Runaways (vol. 1), Brian K. Vaughn and Adrian Adolpha

Runaways has been sounding wonderful to me for a while now. It’s a comic book about a group of kids whose parents turn out to be supervillains. The kids witness their parents sacrificing a young woman; duly horrified, they run away from home. Their parents are supervillains and they all run away! Supervillains! Their parents are supervillains! As premises for comic books go, this is a fun one. With runaway children, and parents that are supervillains. It was adorable and charming in many ways.

I am sitting here heaving huge sighs of unhappiness, because I wanted to and in many ways did like this book. It made reference to The Prisoner. The kids all have different powers and do different things. I think it’s possible that if I had read this book in single issues, one at a time over several weeks, rather than in a big compendium of the whole run of comics, the problem that bothered the crap out of me would have bothered me less. But I didn’t do that. I read it all in one day, on the drive to and then back from visiting my grandmother.

Briefly, what stopped me enjoying Runaways was race stuff. I wasn’t happy with the portrayal of the only set of black parents. I’m about to spoil a whole bunch of things about this volume of the series, so if you don’t want to know, stop reading. Fairly enormous spoilers follow.
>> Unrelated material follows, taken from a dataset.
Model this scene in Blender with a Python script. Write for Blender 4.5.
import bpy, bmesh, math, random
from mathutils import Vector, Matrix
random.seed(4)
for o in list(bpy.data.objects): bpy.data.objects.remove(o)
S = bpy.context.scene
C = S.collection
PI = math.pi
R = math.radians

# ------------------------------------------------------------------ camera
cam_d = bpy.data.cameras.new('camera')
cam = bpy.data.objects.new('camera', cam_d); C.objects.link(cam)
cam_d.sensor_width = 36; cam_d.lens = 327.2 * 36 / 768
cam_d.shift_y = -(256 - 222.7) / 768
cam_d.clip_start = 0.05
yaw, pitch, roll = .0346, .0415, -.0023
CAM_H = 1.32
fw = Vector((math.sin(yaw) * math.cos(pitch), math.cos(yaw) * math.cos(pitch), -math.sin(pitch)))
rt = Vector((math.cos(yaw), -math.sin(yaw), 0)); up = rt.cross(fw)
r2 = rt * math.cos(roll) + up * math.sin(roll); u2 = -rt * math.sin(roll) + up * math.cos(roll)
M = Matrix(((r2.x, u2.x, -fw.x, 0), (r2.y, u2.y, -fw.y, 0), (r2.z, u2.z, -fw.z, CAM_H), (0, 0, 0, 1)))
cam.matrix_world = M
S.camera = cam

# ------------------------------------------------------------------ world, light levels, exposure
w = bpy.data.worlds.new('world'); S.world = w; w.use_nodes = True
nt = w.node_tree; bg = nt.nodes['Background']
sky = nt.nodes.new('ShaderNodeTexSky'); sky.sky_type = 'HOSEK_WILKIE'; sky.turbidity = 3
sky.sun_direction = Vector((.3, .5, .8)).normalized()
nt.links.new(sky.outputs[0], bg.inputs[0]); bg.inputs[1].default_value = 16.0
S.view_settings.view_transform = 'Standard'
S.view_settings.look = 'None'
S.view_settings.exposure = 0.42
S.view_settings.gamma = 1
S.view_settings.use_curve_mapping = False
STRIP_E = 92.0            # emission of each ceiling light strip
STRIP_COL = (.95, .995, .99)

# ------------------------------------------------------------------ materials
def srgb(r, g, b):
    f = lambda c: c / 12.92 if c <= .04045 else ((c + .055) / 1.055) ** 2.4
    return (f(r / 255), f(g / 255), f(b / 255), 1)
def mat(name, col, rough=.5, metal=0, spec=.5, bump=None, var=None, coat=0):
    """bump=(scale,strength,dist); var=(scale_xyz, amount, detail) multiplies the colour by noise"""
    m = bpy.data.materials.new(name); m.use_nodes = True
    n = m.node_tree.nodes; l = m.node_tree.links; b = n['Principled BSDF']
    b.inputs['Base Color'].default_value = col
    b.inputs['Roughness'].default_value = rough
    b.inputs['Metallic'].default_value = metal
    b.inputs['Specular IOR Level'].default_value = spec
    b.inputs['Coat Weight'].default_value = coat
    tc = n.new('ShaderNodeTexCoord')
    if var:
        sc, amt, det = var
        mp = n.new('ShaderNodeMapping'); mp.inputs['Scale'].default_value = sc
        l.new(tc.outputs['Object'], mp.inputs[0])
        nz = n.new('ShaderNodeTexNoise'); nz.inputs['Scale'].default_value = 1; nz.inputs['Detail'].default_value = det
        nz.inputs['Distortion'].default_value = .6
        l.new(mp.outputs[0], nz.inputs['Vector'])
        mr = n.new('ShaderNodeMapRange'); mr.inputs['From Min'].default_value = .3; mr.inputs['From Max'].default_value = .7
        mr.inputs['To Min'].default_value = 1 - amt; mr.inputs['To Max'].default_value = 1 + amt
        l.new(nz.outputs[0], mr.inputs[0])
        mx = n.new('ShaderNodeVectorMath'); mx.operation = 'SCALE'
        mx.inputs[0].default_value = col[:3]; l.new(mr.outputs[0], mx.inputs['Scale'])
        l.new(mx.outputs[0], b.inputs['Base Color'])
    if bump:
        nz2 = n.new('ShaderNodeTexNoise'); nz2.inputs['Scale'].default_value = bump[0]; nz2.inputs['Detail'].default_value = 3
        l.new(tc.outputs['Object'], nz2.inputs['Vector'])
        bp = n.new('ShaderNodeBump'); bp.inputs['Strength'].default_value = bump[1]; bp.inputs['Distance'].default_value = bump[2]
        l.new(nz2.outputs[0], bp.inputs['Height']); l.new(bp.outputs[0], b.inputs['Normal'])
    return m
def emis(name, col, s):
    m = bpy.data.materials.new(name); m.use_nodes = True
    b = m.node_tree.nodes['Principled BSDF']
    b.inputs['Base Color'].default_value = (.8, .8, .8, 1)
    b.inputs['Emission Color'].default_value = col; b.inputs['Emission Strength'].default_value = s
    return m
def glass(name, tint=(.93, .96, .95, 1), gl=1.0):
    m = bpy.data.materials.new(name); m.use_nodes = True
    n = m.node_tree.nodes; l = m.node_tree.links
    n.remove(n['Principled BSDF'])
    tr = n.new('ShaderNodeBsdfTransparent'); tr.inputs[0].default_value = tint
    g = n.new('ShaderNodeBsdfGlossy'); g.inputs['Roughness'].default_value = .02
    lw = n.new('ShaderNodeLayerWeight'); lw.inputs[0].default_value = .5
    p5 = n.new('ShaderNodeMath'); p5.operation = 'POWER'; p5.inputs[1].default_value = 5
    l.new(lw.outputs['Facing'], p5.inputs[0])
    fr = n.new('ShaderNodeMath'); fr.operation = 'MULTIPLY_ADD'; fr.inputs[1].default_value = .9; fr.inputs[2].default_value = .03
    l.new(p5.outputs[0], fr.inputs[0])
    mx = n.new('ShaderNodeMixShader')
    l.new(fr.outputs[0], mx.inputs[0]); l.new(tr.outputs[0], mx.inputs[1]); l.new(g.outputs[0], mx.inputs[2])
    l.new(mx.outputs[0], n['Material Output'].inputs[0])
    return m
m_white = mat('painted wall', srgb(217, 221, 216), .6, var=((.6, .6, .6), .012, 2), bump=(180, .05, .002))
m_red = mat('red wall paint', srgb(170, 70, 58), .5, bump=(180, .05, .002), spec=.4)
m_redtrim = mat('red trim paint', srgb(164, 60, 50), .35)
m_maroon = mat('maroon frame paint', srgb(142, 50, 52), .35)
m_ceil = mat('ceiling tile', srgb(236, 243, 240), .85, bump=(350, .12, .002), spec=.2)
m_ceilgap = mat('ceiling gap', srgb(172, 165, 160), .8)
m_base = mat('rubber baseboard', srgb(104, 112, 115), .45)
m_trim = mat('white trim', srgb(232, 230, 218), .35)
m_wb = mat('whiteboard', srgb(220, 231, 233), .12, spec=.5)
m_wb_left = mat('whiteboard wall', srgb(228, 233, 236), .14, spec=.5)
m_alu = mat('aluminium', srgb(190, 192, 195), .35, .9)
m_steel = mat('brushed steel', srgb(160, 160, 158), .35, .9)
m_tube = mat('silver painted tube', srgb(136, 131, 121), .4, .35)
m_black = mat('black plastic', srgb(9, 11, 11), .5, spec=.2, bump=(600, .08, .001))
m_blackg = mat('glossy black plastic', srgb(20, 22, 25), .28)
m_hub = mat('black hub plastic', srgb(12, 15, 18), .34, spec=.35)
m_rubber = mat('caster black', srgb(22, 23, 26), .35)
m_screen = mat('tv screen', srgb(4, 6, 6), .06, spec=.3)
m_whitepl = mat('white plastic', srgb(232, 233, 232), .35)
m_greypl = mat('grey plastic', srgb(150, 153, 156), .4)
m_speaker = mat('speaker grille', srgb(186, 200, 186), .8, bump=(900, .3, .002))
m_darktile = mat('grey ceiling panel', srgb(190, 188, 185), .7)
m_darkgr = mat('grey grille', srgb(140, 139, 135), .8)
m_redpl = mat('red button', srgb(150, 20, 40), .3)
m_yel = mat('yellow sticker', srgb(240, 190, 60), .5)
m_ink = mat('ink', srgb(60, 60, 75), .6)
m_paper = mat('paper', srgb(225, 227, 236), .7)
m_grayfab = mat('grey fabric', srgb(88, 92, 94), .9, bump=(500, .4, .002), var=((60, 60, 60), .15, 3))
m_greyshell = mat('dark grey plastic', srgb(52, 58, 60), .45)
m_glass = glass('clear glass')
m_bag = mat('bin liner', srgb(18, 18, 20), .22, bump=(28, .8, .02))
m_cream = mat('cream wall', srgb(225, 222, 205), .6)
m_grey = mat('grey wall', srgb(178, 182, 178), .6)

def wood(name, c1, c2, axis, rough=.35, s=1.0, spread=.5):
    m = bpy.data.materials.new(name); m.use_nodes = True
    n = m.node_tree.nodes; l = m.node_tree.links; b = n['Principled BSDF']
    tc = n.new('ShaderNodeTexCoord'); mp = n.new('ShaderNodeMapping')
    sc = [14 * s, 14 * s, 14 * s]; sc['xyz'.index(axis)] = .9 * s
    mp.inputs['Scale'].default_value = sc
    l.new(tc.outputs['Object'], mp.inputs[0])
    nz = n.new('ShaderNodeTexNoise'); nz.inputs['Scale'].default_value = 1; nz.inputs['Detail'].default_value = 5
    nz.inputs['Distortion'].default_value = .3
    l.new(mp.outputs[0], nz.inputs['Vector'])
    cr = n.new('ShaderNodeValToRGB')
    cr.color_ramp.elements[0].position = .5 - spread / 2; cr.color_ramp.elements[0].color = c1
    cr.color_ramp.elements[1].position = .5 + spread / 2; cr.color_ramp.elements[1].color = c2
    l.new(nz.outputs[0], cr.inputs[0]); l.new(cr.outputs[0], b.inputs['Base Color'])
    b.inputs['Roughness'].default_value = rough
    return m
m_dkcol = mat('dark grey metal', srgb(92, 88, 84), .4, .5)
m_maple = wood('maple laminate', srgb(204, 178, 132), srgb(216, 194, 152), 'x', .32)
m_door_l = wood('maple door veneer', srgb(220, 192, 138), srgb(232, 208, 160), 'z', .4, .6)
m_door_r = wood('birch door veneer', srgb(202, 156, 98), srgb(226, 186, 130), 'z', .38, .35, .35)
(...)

First of all, there are twelve parents, but the guy to shank the poor, innocent, teenage girl at the beginning is the black father. Then it’s the black mother who shoots the cop nonfatally, and subsequently, when the cop gets shot fatally, guess who does it? The black father! Oh, yeah, and check out the backstory. All the parents were engaged in their various activities when they were summoned by the Super Evil Evil People, who then set them on the path to supervillainy. One set of parents were scientists, one time-travellers, one mutants being persecuted, one aliens checking out the earth, and one magicians. Guess what the black parents were doing before they became supervillains? They were petty thieves! They robbed people with guns! That’s what they did before they became supervillains. Nice, eh?
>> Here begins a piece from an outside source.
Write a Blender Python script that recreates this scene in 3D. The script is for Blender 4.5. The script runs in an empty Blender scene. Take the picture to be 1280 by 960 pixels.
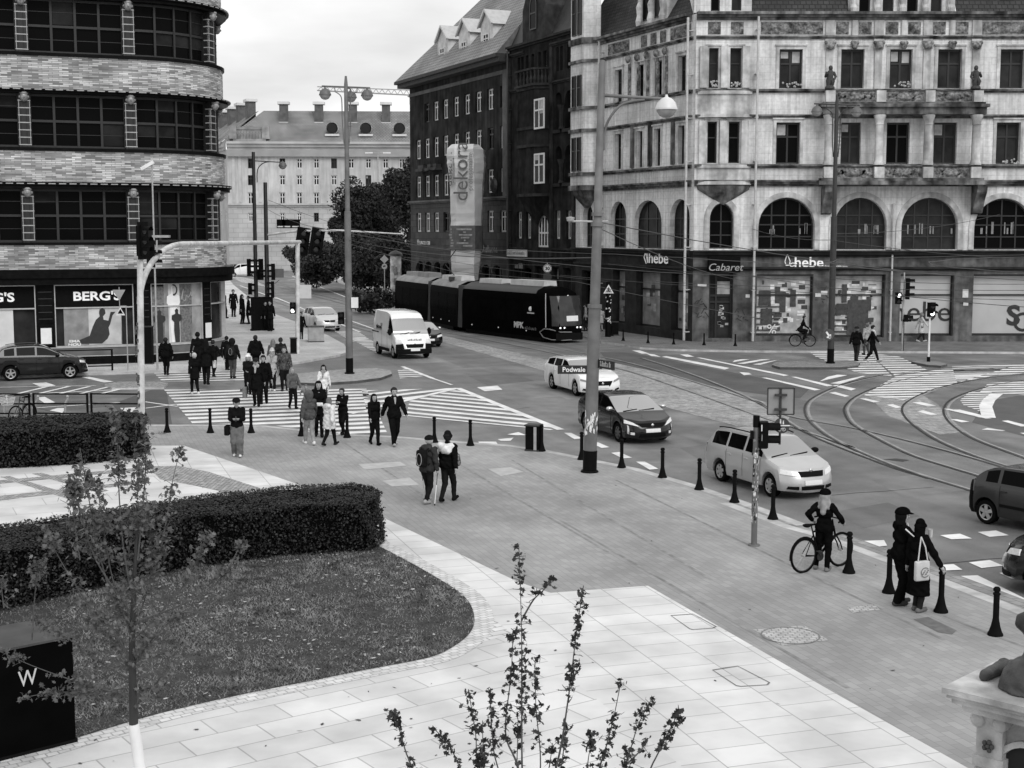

Oh, but wait, I am not quite done. Hold for the really huge spoilers. When the book starts, and the kids are first running away, the parents get a note that basically says Dear parents, I still love and trust you and will tell you where we are soon; and then throughout the book you are always wondering who the mole is. Personally, I was hoping that the note was part of a cleverly masterminded plan to fool the parents. I was hoping that, and ignoring evidence to the contrary, because–why? Because I didn’t want the mole to be the one of the kids never really under serious suspicion of being the mole. But it was. It was the black kid. Who then dies in the final battle.

In short, the black characters seemed disproportionately criminal and wicked compared to the others, without any real plot reason for them to be that way. And the longer the book went on, and the more I wanted to find it fun and awesome, the more I felt I could not find it fun and awesome because I was so uncomfortable with the race stuff. Frown.